At least as long as they stay in a power conference. Which means it will create a divide of haves and have nots among schools. And by "create" I mean "change absolutely nothing" because is anybody still pretending that when West Podunk plays Alabama or whatever it's anything but the latter padding their stats? The line of competitiveness goes deeper in basketball, but not all the way down.
(Is Ball State a competitive school? I forget.)
Fucking Brady Hoke.
Or a school could allow boosters to build the dorm. Or allow third party advertisers or partners to build it. Or put them up in apartments. Once you remove all the silly restrictions in place now, all kinds of options open up. But that first requires us to admit that the major programs don't consist of students who happen to have a passion for sports, but rather that many are there specifically to compete. It's a semi-pro league loosely affiliated with schools.
And the school can save money on bogus Swahili programs, too.
Dear ESPN:
Please fire your sports business reporter. It's clear that he knows nothing of either aspect of his job.
Edit: ah, read the link. Said it better than I could. And this is again why I no longer see controversy here, merely right and stupid.
some level of 'perks' would always be involved in the recruiting process (I mean, would you rather go to school in a big city, somewhere with warm beaches, or in oklahoma?) but they would become a secondary concern compared to salary
Pluto was a planet and I'll never forget
Yes clearly they have no value thus if they did not show up to play at all clearly their uniforms would go out and shoot the balls just as well with no players wearing them.
Athletic directors would just raise ticket prices and then blame fans when they hit the point where the market won't bear the cost.
Or maybe that's just Dave fucking Brandon.
Fixing the utterly criminal eligibility rules would destroy the "ol' ball coach" model so prevalent in the college game, yet non-existent in the pros.
It depends on whether there's someone else sitting on the bench who could easily replace you. To have significant value, you need to bring something to the field that no other available player can, or have no one else who is willing to work for fewer benefits than you.
And considering that there are approximately a fuck load of decent competitive basketball teams, this is probably accurate (kind of) there. It's probably perfectly accurate in, say, women's field hockey where the better player may give you a much better chance of winning but raises the dollar value of the entertainment your team provides by $0 since you don't get a TV deal either way.
That's the big problem, to me.
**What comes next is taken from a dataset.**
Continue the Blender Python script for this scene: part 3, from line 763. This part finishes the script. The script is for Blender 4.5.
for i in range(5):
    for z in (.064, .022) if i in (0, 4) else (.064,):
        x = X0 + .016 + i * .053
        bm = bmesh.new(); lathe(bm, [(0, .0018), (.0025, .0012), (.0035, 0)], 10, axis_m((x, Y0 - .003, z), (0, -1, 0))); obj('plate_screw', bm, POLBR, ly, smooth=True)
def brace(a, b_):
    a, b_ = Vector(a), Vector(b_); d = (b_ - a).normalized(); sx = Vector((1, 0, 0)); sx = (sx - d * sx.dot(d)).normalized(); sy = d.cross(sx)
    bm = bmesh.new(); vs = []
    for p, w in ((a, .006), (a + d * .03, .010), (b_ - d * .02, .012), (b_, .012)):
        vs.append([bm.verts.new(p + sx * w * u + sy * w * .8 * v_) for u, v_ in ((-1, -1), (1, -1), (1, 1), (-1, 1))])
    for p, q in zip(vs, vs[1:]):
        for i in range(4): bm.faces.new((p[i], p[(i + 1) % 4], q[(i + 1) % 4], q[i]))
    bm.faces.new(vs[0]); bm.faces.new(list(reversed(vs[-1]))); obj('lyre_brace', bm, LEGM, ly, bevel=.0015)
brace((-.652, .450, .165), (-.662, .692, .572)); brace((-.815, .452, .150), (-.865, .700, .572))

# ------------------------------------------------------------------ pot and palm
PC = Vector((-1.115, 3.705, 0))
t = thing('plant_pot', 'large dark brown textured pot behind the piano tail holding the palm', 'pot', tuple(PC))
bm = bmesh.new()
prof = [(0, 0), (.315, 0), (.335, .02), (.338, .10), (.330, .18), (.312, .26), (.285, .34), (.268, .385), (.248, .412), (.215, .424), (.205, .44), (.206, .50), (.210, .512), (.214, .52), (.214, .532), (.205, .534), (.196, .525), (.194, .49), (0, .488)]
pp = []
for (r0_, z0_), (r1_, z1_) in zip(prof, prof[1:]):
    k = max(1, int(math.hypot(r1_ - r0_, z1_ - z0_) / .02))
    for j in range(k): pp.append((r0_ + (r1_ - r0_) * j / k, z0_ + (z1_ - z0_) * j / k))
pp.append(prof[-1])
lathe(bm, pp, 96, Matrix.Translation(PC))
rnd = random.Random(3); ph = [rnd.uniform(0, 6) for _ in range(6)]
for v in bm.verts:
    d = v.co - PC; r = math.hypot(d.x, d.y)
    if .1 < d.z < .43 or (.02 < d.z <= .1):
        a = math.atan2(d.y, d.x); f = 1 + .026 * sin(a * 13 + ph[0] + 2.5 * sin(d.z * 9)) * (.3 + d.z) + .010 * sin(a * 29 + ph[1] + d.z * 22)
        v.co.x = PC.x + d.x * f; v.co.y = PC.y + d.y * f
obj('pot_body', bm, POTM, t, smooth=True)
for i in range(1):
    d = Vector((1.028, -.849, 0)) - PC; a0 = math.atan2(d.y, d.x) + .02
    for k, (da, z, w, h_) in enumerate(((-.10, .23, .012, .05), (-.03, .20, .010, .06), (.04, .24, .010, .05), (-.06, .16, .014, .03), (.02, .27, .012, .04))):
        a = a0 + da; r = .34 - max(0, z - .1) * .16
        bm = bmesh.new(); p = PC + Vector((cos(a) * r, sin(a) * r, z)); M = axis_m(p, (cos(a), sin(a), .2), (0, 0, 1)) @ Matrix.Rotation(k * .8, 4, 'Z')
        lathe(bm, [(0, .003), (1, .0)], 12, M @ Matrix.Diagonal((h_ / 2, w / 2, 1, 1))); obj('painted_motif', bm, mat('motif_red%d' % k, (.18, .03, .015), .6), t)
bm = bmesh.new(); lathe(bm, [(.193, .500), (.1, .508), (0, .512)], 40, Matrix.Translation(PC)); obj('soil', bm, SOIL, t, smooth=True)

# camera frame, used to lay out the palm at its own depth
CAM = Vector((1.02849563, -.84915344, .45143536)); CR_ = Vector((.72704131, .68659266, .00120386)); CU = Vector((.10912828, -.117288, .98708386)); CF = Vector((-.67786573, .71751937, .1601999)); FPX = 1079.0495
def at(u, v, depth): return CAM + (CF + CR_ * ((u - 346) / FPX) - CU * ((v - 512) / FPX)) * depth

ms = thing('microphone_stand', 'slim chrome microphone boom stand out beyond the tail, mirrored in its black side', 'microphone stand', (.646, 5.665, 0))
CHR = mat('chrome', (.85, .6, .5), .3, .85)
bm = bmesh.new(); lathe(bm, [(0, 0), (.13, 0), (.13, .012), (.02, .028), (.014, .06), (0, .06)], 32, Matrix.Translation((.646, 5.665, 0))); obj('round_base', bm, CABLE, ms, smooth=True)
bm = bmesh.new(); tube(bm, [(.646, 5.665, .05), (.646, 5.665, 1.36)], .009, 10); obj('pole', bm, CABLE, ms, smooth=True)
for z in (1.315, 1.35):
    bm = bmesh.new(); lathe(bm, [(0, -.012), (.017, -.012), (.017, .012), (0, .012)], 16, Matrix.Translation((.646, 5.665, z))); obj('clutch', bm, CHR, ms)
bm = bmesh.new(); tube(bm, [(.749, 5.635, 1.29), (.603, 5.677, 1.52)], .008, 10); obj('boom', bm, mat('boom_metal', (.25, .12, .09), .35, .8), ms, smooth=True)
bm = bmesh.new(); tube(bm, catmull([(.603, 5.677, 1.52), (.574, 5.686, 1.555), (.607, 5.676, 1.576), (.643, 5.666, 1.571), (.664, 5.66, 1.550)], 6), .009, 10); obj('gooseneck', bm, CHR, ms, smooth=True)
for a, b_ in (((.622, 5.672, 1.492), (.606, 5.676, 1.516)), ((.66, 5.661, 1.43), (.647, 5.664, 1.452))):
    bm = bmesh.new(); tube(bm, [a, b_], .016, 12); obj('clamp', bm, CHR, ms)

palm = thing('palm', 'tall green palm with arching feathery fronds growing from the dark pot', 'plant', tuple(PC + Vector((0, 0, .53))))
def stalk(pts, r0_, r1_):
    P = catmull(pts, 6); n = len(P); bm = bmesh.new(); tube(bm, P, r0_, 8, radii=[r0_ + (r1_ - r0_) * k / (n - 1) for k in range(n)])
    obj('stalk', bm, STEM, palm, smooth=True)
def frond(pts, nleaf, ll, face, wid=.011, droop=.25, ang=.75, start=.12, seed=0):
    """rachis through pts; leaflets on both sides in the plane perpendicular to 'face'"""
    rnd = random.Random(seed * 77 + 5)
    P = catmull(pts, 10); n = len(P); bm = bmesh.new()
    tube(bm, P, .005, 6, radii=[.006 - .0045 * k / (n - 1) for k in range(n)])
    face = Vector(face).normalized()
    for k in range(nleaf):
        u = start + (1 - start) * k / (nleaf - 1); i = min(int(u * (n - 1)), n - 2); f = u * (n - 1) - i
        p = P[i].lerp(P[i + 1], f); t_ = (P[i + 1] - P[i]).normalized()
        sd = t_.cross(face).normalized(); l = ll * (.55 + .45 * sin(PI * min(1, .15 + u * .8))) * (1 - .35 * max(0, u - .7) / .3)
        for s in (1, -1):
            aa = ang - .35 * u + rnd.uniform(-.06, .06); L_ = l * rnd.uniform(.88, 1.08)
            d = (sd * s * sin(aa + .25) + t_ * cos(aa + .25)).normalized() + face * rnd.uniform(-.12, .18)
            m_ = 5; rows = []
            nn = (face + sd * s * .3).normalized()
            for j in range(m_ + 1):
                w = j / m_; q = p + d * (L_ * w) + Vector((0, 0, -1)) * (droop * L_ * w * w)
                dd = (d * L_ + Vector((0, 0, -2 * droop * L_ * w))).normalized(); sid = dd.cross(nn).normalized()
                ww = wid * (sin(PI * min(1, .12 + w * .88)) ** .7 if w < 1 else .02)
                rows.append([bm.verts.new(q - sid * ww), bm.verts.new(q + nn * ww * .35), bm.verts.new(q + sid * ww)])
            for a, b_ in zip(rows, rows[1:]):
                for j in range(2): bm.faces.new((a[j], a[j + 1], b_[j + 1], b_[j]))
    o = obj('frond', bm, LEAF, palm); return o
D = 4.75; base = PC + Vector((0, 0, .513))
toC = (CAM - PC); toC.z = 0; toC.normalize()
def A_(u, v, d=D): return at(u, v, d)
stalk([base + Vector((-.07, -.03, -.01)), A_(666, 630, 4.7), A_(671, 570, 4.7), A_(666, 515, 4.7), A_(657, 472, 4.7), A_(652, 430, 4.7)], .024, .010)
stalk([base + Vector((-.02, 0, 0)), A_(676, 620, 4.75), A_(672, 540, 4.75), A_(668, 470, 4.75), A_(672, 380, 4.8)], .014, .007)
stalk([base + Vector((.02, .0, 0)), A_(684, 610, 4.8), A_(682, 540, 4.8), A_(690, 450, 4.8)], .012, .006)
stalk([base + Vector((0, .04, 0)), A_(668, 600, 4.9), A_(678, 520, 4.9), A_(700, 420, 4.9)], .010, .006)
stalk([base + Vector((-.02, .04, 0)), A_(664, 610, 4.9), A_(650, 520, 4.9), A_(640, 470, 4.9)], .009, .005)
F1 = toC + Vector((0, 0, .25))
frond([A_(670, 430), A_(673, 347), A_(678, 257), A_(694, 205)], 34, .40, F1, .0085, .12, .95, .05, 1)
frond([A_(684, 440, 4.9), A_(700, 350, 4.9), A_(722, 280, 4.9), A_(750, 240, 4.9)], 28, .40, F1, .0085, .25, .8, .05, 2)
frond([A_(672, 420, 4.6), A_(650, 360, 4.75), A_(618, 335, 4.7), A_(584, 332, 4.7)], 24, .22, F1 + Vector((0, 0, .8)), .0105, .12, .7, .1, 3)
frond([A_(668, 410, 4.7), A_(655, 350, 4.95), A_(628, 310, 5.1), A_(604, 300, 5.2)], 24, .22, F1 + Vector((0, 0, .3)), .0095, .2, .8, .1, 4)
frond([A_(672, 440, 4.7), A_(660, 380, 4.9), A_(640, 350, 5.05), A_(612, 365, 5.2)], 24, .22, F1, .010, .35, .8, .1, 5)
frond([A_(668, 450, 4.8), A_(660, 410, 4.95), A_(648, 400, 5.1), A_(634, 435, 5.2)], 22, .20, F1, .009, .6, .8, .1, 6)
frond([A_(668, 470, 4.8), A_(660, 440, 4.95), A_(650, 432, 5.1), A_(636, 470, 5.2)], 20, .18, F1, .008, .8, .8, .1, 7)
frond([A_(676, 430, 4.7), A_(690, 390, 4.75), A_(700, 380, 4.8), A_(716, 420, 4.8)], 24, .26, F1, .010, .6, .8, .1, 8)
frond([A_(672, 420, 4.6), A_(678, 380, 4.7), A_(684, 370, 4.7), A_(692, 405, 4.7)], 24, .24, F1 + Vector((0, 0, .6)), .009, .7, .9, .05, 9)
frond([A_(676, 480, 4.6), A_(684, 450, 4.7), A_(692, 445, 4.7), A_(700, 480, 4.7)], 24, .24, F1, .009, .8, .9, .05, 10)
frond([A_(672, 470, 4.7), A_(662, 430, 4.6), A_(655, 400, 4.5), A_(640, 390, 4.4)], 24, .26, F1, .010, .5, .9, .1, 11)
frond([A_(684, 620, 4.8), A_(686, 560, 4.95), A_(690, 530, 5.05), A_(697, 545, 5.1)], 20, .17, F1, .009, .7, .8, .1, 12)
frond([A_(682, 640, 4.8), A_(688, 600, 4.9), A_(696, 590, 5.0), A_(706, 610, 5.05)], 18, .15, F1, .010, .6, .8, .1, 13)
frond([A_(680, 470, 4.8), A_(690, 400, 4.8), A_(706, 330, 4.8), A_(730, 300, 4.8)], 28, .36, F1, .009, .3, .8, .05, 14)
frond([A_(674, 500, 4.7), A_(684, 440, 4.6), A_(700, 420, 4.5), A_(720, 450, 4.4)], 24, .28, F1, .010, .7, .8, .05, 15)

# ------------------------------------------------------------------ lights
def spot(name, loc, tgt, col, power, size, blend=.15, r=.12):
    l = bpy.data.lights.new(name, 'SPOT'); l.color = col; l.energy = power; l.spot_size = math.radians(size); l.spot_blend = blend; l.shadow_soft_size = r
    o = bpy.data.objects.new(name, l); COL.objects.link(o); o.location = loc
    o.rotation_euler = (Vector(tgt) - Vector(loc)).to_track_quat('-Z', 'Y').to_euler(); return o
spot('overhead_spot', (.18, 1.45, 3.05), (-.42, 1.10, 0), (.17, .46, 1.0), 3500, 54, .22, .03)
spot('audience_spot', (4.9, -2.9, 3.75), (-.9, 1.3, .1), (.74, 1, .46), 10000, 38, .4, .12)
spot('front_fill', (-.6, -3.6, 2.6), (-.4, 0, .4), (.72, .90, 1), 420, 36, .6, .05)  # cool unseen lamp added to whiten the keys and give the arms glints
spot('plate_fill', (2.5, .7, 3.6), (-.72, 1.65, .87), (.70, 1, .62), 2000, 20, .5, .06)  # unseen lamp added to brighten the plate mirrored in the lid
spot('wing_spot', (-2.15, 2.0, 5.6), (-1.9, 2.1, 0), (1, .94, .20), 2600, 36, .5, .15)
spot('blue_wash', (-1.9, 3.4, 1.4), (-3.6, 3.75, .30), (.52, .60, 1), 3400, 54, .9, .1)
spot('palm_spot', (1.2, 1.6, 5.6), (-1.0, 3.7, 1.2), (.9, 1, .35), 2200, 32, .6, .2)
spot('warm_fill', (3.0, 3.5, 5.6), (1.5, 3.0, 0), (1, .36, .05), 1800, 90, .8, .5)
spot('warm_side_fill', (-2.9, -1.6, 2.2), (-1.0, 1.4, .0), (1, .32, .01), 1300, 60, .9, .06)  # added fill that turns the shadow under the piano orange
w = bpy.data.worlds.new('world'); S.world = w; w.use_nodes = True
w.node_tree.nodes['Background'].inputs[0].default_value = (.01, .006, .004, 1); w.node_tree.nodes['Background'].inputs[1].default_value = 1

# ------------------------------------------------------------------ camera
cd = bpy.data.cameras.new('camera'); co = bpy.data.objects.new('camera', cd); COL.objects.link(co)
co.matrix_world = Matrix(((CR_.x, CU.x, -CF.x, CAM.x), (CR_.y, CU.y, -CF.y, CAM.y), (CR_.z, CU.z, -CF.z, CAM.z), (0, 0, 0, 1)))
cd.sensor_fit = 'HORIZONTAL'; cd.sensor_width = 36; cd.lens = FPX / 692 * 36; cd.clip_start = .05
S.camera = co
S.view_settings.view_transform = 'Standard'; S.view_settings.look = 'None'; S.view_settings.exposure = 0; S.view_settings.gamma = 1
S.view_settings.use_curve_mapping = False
For the vast majority of athletes, a free college education is probably overvaluing the worth of their skills. So if you want to have a 'pay for play' system, it can't be built entirely around the edge cases like a Tebow who misses out on millions in endorsements and salary packing a stadium.
Personally, I favor ending the eligibility fuckmuppetry and allowing transfers, endorsement deals and sponsorships, and full cost of living scholarships over pay for play. But the current system is transparently bullshit in a lot of ways.
So, here's the thing - McNair is what I would consider to be one of the three major legal threats to the NCAA currently (the other two being O'Bannon and Kessler.) And it is that much of a threat because of what he was demanding to be put in the public record, which would demonstrate that the NCAA basically started from the position of guilt, and then did everything to work backwards from there. With everything that was revealed (and the NCAA has been fighting for years to keep this under wraps) as well as the utter surrender to Penn State, the enforcement division is pretty much dead in the water when it comes to institutional enforcement.
I fully expect that USC will be demanding that the NCAA restore the vacated wins and championships at this point. I also have the suspicion that they will try to fight it, but will concede once the legal ramifications are pointed out (namely that USC could very well get some significant damages from a trial.)